What is your editing process? I edit my images on my computer with Lightroom.
Has Instagram/phoneography affected how you shoot? You know, I don’t really like or care about the “likes” game, but it is kind of cool to have the objective feedback of likes and comments on a regular basis because it helps me to gauge and understand what moves people and what doesn’t. Sometimes I’ll really like an image, but other people won’t respond to it as much. And I’ll realize that my experience with that image has a lot to do with the in-person experience I associate with it (something my viewers wouldn’t know). So I think I’m constantly working harder to find ways to capture someone’s personality and find those little, hard-to-identify quirks that tell you something deeper about their story.

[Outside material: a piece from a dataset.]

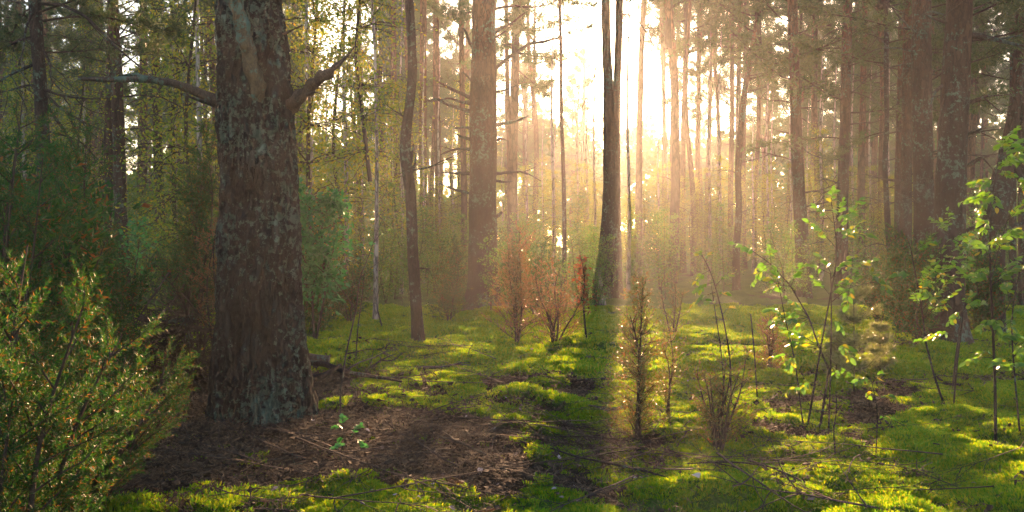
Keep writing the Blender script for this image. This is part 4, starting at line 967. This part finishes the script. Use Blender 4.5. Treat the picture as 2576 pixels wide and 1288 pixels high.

Can you give a couple tips to aspiring Instagram photographers? I guess this doesn’t apply as much to fine art photography, but one of my tenets for the material I share is to be really really real. I see a lot of people curating their online personas with images intended to make their lives look perfect. I think that’s boring. I’m much more interested in the self-contradicting or funny or hard or awkward or subtle truths that we experience through our own unique lenses on the world. I guess what I’m saying is that I love that social media allows us to see through someone else’s eyes, and I’m tired of seeing their lattes.
Who are your three favorite Instagrammers? @jr, @misterwidmer, @daniahany.